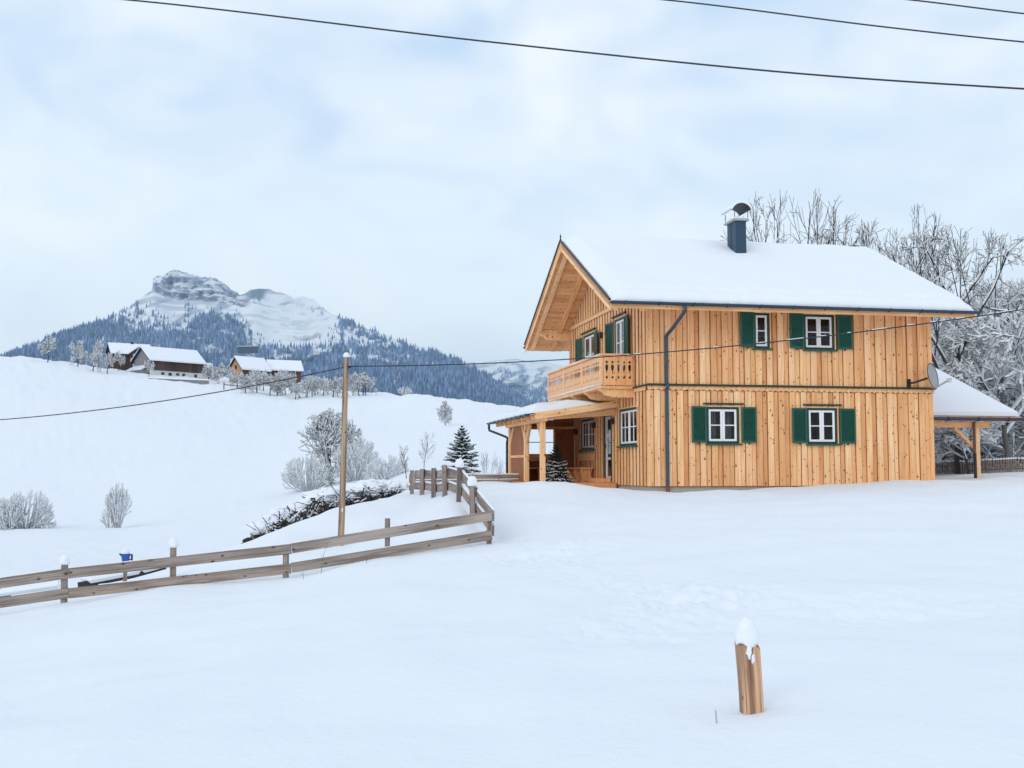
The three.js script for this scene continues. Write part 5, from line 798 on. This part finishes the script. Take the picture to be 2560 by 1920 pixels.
// service pole
const poleTop = V(-3.34, 2.25, -22.5);
{
  const b = onGround(855, 22.5), t = thing('utility_pole', 'short brown wooden pole with a snow cap carrying one black cable', 'pole', b), H = poleTop.y - b.y;
  const g = new THREE.CylinderGeometry(.052, .068, H + .6, 20, 12); { const uv = g.attributes.uv; for (let i = 0; i < uv.count; i++) uv.setXY(i, uv.getX(i) * .42, uv.getY(i) * (H + .6)); } g.translate(0, (H + .6) / 2 - .6, 0); const p = g.attributes.position; for (let i = 0; i < p.count; i++) { const y = p.getY(i); p.setX(i, p.getX(i) + (y / H) * (poleTop.x - b.x) + Math.sin(y * 1.4) * .006); }
  mesh('shaft', g, poleWood, t); mesh('snow_cap', lump(.068, .085, .068, 12, .08, .3).translate(poleTop.x - b.x, H, 0), M.snow, t);
  mesh('cable_hook', [bar(V(poleTop.x - b.x + .03, H - .24, .0), V(poleTop.x - b.x + .11, H - .2, .03), .025, .025)], M.black, t); mesh('tag', bx(.02, .05, .66, .74, .062, .07), std([.7, .7, .7], .6), t);
}
function cable(name, label, pts, r, mat = M.cable) {
  const t = thing(name, label, 'cable', pts[0]); const c = new THREE.CatmullRomCurve3(pts.map(p => p.clone().sub(pts[0]))); mesh('strand', new THREE.TubeGeometry(c, 90, r, 6), mat, t); return { t, c };
}
const sag = (a, b, s, n = 9) => Array.from({ length: n }, (_, i) => { const q = i / (n - 1), p = a.clone().lerp(b, q); p.y -= s * 4 * q * (1 - q); return p; });
{
  const hook = poleTop.clone().add(V(.06, -.2, .05));
  const L = at(-260, 1062, 27), m1 = cable('service_cable', 'black cable falling from the wooden pole towards the left edge', sag(hook, L, .25), .011);
  const Rr = at(2790, 737, 17.5), m2 = cable('service_cable', 'black cable from the wooden pole crossing in front of the chalet', sag(hook, Rr, .28, 15), .0105);
  const S = []; const r = RNG(61); for (let i = 0; i < 26; i++) { const q = .3 + r() * .6, a = m2.c.getPoint(q), b = m2.c.getPoint(Math.min(1, q + .002 + r() * .01)); S.push([a.add(V(0, .014, 0)), b.add(V(0, .014, 0)), .008, .007]); } mesh('snow', tubes(S, 5), M.snow, m2.t);
}
{ // three overhead lines
  const oh = [['lowest overhead power line, crossing most of the sky from the top left', [[-400, -52, 17], [324, 0, 16], [1200, 102, 15], [2000, 184, 14.2], [2560, 222, 13.6], [3000, 246, 13.2]], .0125], ['middle overhead power line across the upper right of the sky', [[1200, -36, 17.5], [1667, 0, 17], [2200, 66, 16.2], [2560, 105, 15.8], [3000, 144, 15.3]], .0125], ['topmost overhead power line cutting the upper right corner', [[1900, -38, 18.2], [2280, 0, 18], [2560, 34, 17.6], [3000, 78, 17]], .0125]];
  for (const [label, p, r] of oh) cable('power_line', label, p.map(q => at(...q)), r);
}
{ // heap of cut branches and logs under snow along the crest
  const line = [[640, 26.2, 1352], [690, 26.4, 1328], [745, 26.8, 1306], [800, 27.2, 1286], [850, 27.6, 1266], [900, 28.2, 1252], [950, 29, 1240], [1000, 29.6, 1230]];
  const o = at(800, 1286, 27.2), t = thing('brush_pile', 'long heap of cut logs and branches half covered by snow behind the pole', 'brush pile', o), r = RNG(88), B = [], SN = [], logG = [.05, .065, .08].map(q => new THREE.CylinderGeometry(q, q * 1.05, 1, 9)), core = [], snowL = [];
  for (let k = 0; k < 46; k++) {
    const f = .7 + r() * (line.length - 2), i = Math.floor(f), A = line[i], C = line[i + 1], q = f - i, u = lerp(A[0], C[0], q), hgt = [.15, .34, .44, .48, .46, .44, .32, .12], hh = lerp(hgt[i], hgt[i + 1], q) * (.85 + .55 * n2(f * 2.3, 4));
    const base = at(u, lerp(A[2], C[2], q) , lerp(A[1], C[1], q) + (r() - .3) * .8), p = rel(base, o); p.y += -.18 + r() * hh;
    if (k < 38) { const m = mesh('log', logG[k % 3], k % 4 ? M.logDark : M.bark, t); m.position.copy(p); m.rotation.set(1.2 + r() * .7, r() * 6.3, (r() - .5) * .8); m.scale.set(1, .2 + r() * .35, 1); }
  }
  for (let k = 0; k < 1500; k++) {
    const f = Math.min(6.98, r() * (line.length - 1)), i = Math.floor(f), A = line[i], C = line[i + 1], q = f - i, hgt = [.15, .36, .46, .5, .48, .45, .32, .12], hh = lerp(hgt[i], hgt[i + 1], q) * (.85 + .55 * n2(f * 2.3, 4));
    const p = rel(at(lerp(A[0], C[0], q), lerp(A[2], C[2], q), lerp(A[1], C[1], q) + (r() - .3) * .9), o); p.y += -.2 + hh * r();
    const d = V(r() - .5, (r() - .35) * .7, r() - .5).normalize(), L = .1 + r() * r() * .5, e = p.clone().addScaledVector(d, L), w = .006 + r() * r() * .024; B.push([p, e, w, w * .6]); if (r() < .2) SN.push([p.clone().add(V(0, w + .012, 0)), e.clone().add(V(0, w * .7 + .01, 0)), w * .9 + .014, w * .5 + .01]);
  }
  for (let k = 0; k < 84; k++) { const f = .35 + k / 84 * 6.5, i = Math.floor(f), A = line[i], C = line[i + 1], q = f - i, hgt = [.15, .36, .46, .52, .5, .46, .34, .16], hh = lerp(hgt[i], hgt[i + 1], q) * (.85 + .55 * n2(f * 2.3, 4)); const p = rel(at(lerp(A[0], C[0], q), lerp(A[2], C[2], q), lerp(A[1], C[1], q) + .5), o); if (k % 2 === 0) core.push(lump(.4, hh * .62, .3, k, .5, .4).translate(p.x, p.y - .12, p.z)); const q1 = r(); snowL.push(lump(.1 + r() * .22, .05 + r() * .1, .1 + r() * .12, k + 60, .4, .6).translate(p.x + (r() - .5) * .3, p.y + hh * (.02 + .78 * Math.sqrt(q1)), p.z + .3 - .55 * q1)); if (k % 3 === 0) snowL.push(lump(.3 + r() * .2, .12 + r() * .06, .3, k + 9, .35, .5).translate(p.x, p.y + hh * .72, p.z - .2)); }
  mesh('branch', tubes(B, 4), M.logDark, t).userData.kind = 'stuff'; mesh('litter', core, M.logDark, t); mesh('snow', [...snowL, tubes(SN, 4)], M.snow, t);
}
{ // broken stump of a post in the foreground
  const b = onGround(1868, 6.8), t = thing('stump_post', 'broken squared wooden post with a tall egg of snow on top in the right foreground', 'post', b, .1);
  const W = .122, D = .11, H = .41, nx = 60, ny = 24, nz = 8, P = [], U = [], I = [];
  const ring = []; for (let i = 0; i < nx; i++) ring.push([-W / 2 + W * i / nx, D / 2]); for (let i = 0; i < nz; i++) ring.push([W / 2, D / 2 - D * i / nz]); for (let i = 0; i < nx; i++) ring.push([W / 2 - W * i / nx, -D / 2]); for (let i = 0; i < nz; i++) ring.push([-W / 2, -D / 2 + D * i / nz]);
  const topH = x => { const q = x / W + .5; return H - .035 * Math.exp(-Math.pow((q - .45) / .14, 2)) - .035 * Math.exp(-Math.pow((q - .6) / .05, 2)) - .03 * sst(.82, 1, q) + n2(q * 9, 3) * .007; };
  for (let j = 0; j <= ny; j++) ring.forEach(([x, z], k) => { const f = j / ny, y = lerp(-.3, topH(x), f); const crack = z > D / 2 - 1e-6 ? -.009 * Math.pow(Math.abs(Math.cos(x * 74 + Math.sin(y * 5) * .6)), 18) - .004 * n2(x * 60, y * 3) : 0; const edge = 1 - .05 * Math.pow(Math.abs(x) / (W / 2), 8) * Math.pow(Math.abs(z) / (D / 2), 8); const lean = -.02 * (y / H) + .002 * Math.sin(y * 11); P.push(x * edge * (1 + .05 * Math.max(0, y) / H) + lean, y, z * edge + crack); U.push(x * 1.0 + z + .3, y); });
  const n = ring.length; for (let j = 0; j < ny; j++) for (let k = 0; k < n; k++) { const k2 = (k + 1) % n, a = j * n + k, c = j * n + k2; I.push(a, c, a + n, c, c + n, a + n); }
  const ct = P.length / 3; P.push(-.02, H - .03, 0); U.push(.2, H); for (let k = 0; k < n; k++) I.push(ny * n + k, ny * n + (k + 1) % n, ct);
  const g = new THREE.BufferGeometry(); g.setAttribute('position', new THREE.Float32BufferAttribute(P, 3)); g.setAttribute('uv', new THREE.Float32BufferAttribute(U, 2)); g.setIndex(I); g.computeVertexNormals(); mesh('shaft', g, stumpWood, t);
  const sn = new THREE.SphereGeometry(1, 40, 30), p = sn.attributes.position; for (let i = 0; i < p.count; i++) { let x = p.getX(i), y = p.getY(i), z = p.getZ(i); const k = 1 + .05 * n3(x * 1.6 + 2, y * 1.6, z * 1.6) + .015 * n3(x * 6, y * 6, z * 6), tp = y > 0 ? 1 + .12 * y - .2 * y * y : 1; p.setXYZ(i, (x * .071 * tp - (y > 0 ? .006 * y : 0)) * k, (y > 0 ? y * .148 : y * .04) * k, z * .062 * tp * k); } sn.computeVertexNormals();
  const cap = mesh('snow_cap', [sn.translate(-.02, H - .0, 0), lump(.02, .035, .016, 5, .25, 1.3).translate(-.028, H - .045, D / 2 - .006), lump(.011, .026, .01, 8, .3, 1.2).translate(-.004, H - .085, D / 2 - .002)], M.snow, t);
}
{ const b = onGround(1783, 6.55), t = thing('dry_stalk', 'two dry straw tips poking from the snow left of the broken post', 'stalk', b); mesh('stalk', tubes([[V(.0, -.1, 0), V(-.012, .075, .01), .002, .0012], [V(.006, -.1, 0), V(-.004, .07, 0), .0016, .001]], 4), M.straw, t); }
for (const [u, z, h, l, label] of [[806, 17.6, .5, .12, 'tall thin dry weed leaning in front of the long fence below the pole'], [764, 17.4, .14, -.02, 'short dry weed at the foot of the long fence'], [918, 17.8, .1, .05, 'small dry weed tuft between the middle fence posts']]) { const b = onGround(u, z), t = thing('dry_weed', label, 'weed', b); mesh('stalk', tubes([[V(0, -.05, 0), V(l * .4, h * .6, 0), .004, .003], [V(l * .4, h * .6, 0), V(l, h, .02), .003, .0015], [V(l * .3, h * .4, 0), V(l * .3 - .05, h * .62, 0), .002, .001]], 4), M.straw, t); }
{ // picket fence on the right
  const r = RNG(92), a = [2338, 47], c = [2620, 41.5], t = thing('picket_fence', 'grey snow-topped picket fence beyond the carport at right', 'fence', onGround(2450, 44)), n = 46, ps = [];
  const g = [0, 1, 2].map(i => { const s = new THREE.Shape([[-.032, -.2], [.032, -.2], [.032, .46 + i * .02], [0, .52 + i * .02], [-.032, .46 + i * .02]].map(p => new THREE.Vector2(...p))); return new THREE.ExtrudeGeometry(s, { depth: .025, bevelEnabled: false }); });
  for (let i = 0; i < n; i++) { const q = i / (n - 1), p = rel(onGround(lerp(a[0], c[0], q), lerp(a[1], c[1], q)), t.position); ps.push(p); const m = mesh('picket', g[i % 3], greyWood[1], t); m.position.copy(p); m.rotation.set(0, -.3, (r() - .5) * .12); const s = mesh('snow', lump(.045, .06, .04, i, .2, .3).translate(0, .5, .012), M.snow, m); }
  for (const y of [.12, .34]) for (let i = 0; i < n - 1; i += 10) { const j = Math.min(n - 1, i + 10); mesh('rail', bar(ps[i].clone().add(V(.0, y, -.05)), ps[j].clone().add(V(0, y, -.05)), .03, .045), M.bark, t); }
}
scene.updateMatrixWorld(true);
renderer.render(scene, camera);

━━━━

GIVEN EXERCISE:
Gather and return every line that holds the string "scene".

REPLY:
The three.js script for this scene continues. Write part 5, from line 798 on. This part finishes the script. Take the picture to be 2560 by 1920 pixels.
scene.updateMatrixWorld(true);
renderer.render(scene, camera);